Study Guide

The Cabinet and Executive Agencies

The Cabinet and Executive Agencies

  • Presidents oversee huge federal bureaucracy
  • Power is delegated to cabinet officials, who oversee executive departments and agencies
The presidency grew dramatically during the twentieth century. The complexities of the modern world have imposed more and more demands on the federal government, many of which have been better suited to the executive than the legislative branch. And the modern media has given the president a decided advantage in building public support for his political objectives.

But that does not mean that the president works alone. The federal bureaucracy has grown right alongside the presidency itself; the network of departments and agencies that now make up the executive branch has expanded to keep pace with the growing demands placed on the president.

The highest-ranking of the offices assisting the president are the executive departments. When George Washington formed his administration, he had only four departments (Treasury, War, Justice, and State), and thus only four members in his cabinet (the Secretary of the Treasury, the Secretary of War, the Attorney General, and the Secretary of State). But the executive branch, and thus the president's cabinet, has grown over time. There are now fifteen executive departments: Agriculture, Commerce, Defense, Education, Energy, Health and Human Services, Justice, Homeland Security, Housing and Urban Development, Interior, Labor, State, Transportation, Treasury, and Veterans Affairs.

In addition to these executive departments, there are numerous executive agencies. Many of these are hugely important, and their heads are tremendously powerful. Four, in fact, have been recently designated cabinet-level appointees (the Administrator of the Environmental Protection Agency; the Director of the Office of Management and Budget; the Director of the National Drug Control Policy; and the US Trade Representative).

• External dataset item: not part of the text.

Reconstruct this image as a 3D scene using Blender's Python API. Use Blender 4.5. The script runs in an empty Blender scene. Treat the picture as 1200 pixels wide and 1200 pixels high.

There is also a series of special independent agencies. On a few occasions, Congress, anxious to address some issue, but concerned that future presidents might manipulate the legislation or agency that they have created, has succeeded in legislating agencies that are partially shielded from executive interference. The Environmental Protection Agency, for example, is part of the executive branch, but it is also somewhat independent of the usual executive control.